▶ _Dataset excerpt_
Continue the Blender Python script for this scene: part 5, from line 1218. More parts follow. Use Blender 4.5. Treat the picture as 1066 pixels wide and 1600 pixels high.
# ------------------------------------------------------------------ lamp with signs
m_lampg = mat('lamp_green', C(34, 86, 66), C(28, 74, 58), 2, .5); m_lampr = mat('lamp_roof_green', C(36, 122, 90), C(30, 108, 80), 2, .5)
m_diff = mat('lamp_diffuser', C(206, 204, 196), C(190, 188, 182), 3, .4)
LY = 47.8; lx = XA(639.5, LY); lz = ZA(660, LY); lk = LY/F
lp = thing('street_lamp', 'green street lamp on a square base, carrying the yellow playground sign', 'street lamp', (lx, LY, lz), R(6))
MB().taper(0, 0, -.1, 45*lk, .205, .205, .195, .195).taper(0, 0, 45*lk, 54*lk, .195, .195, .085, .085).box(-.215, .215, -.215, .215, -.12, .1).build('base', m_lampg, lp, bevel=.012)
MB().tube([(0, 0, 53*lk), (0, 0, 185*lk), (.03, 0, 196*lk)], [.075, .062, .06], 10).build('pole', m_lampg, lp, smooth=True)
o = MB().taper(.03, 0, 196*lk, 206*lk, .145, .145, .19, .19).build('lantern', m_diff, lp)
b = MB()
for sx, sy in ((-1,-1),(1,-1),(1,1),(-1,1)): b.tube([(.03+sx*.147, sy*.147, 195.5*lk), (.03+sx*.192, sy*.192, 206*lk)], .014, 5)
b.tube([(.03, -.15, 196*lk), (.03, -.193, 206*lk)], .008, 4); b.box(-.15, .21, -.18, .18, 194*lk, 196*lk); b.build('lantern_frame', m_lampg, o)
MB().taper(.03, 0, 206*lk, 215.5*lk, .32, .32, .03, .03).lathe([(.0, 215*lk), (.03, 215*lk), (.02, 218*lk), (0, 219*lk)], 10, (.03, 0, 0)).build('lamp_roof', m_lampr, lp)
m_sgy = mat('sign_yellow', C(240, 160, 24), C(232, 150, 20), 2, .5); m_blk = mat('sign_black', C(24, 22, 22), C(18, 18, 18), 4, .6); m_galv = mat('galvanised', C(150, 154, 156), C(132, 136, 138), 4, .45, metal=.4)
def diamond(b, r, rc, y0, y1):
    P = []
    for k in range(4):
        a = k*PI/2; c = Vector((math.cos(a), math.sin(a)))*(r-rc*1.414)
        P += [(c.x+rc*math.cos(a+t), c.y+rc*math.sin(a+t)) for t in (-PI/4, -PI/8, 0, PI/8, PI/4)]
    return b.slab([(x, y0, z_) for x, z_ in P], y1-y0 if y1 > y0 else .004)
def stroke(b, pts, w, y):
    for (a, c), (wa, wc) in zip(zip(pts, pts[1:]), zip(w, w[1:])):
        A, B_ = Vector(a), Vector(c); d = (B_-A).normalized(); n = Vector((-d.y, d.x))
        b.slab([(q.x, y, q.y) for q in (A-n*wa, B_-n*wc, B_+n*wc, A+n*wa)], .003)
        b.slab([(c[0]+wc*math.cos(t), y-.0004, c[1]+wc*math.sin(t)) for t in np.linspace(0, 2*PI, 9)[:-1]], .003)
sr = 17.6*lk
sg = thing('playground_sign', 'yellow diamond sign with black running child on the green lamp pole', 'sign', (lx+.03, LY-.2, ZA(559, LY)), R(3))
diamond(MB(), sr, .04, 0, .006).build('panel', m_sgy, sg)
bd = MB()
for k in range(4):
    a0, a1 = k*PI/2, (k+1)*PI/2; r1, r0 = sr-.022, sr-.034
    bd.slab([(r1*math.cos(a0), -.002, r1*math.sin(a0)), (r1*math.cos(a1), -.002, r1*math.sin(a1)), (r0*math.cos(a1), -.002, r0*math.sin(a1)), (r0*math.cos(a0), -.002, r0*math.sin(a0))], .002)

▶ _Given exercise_
From the listing above, reproduce all the lines exactly.

▶ _Task solution_
Continue the Blender Python script for this scene: part 5, from line 1218. More parts follow. Use Blender 4.5. Treat the picture as 1066 pixels wide and 1600 pixels high.
# ------------------------------------------------------------------ lamp with signs
m_lampg = mat('lamp_green', C(34, 86, 66), C(28, 74, 58), 2, .5); m_lampr = mat('lamp_roof_green', C(36, 122, 90), C(30, 108, 80), 2, .5)
m_diff = mat('lamp_diffuser', C(206, 204, 196), C(190, 188, 182), 3, .4)
LY = 47.8; lx = XA(639.5, LY); lz = ZA(660, LY); lk = LY/F
lp = thing('street_lamp', 'green street lamp on a square base, carrying the yellow playground sign', 'street lamp', (lx, LY, lz), R(6))
MB().taper(0, 0, -.1, 45*lk, .205, .205, .195, .195).taper(0, 0, 45*lk, 54*lk, .195, .195, .085, .085).box(-.215, .215, -.215, .215, -.12, .1).build('base', m_lampg, lp, bevel=.012)
MB().tube([(0, 0, 53*lk), (0, 0, 185*lk), (.03, 0, 196*lk)], [.075, .062, .06], 10).build('pole', m_lampg, lp, smooth=True)
o = MB().taper(.03, 0, 196*lk, 206*lk, .145, .145, .19, .19).build('lantern', m_diff, lp)
b = MB()
for sx, sy in ((-1,-1),(1,-1),(1,1),(-1,1)): b.tube([(.03+sx*.147, sy*.147, 195.5*lk), (.03+sx*.192, sy*.192, 206*lk)], .014, 5)
b.tube([(.03, -.15, 196*lk), (.03, -.193, 206*lk)], .008, 4); b.box(-.15, .21, -.18, .18, 194*lk, 196*lk); b.build('lantern_frame', m_lampg, o)
MB().taper(.03, 0, 206*lk, 215.5*lk, .32, .32, .03, .03).lathe([(.0, 215*lk), (.03, 215*lk), (.02, 218*lk), (0, 219*lk)], 10, (.03, 0, 0)).build('lamp_roof', m_lampr, lp)
m_sgy = mat('sign_yellow', C(240, 160, 24), C(232, 150, 20), 2, .5); m_blk = mat('sign_black', C(24, 22, 22), C(18, 18, 18), 4, .6); m_galv = mat('galvanised', C(150, 154, 156), C(132, 136, 138), 4, .45, metal=.4)
def diamond(b, r, rc, y0, y1):
    P = []
    for k in range(4):
        a = k*PI/2; c = Vector((math.cos(a), math.sin(a)))*(r-rc*1.414)
        P += [(c.x+rc*math.cos(a+t), c.y+rc*math.sin(a+t)) for t in (-PI/4, -PI/8, 0, PI/8, PI/4)]
    return b.slab([(x, y0, z_) for x, z_ in P], y1-y0 if y1 > y0 else .004)
def stroke(b, pts, w, y):
    for (a, c), (wa, wc) in zip(zip(pts, pts[1:]), zip(w, w[1:])):
        A, B_ = Vector(a), Vector(c); d = (B_-A).normalized(); n = Vector((-d.y, d.x))
        b.slab([(q.x, y, q.y) for q in (A-n*wa, B_-n*wc, B_+n*wc, A+n*wa)], .003)
        b.slab([(c[0]+wc*math.cos(t), y-.0004, c[1]+wc*math.sin(t)) for t in np.linspace(0, 2*PI, 9)[:-1]], .003)
sr = 17.6*lk
sg = thing('playground_sign', 'yellow diamond sign with black running child on the green lamp pole', 'sign', (lx+.03, LY-.2, ZA(559, LY)), R(3))
diamond(MB(), sr, .04, 0, .006).build('panel', m_sgy, sg)
bd = MB()
for k in range(4):
    a0, a1 = k*PI/2, (k+1)*PI/2; r1, r0 = sr-.022, sr-.034
    bd.slab([(r1*math.cos(a0), -.002, r1*math.sin(a0)), (r1*math.cos(a1), -.002, r1*math.sin(a1)), (r0*math.cos(a1), -.002, r0*math.sin(a1)), (r0*math.cos(a0), -.002, r0*math.sin(a0))], .002)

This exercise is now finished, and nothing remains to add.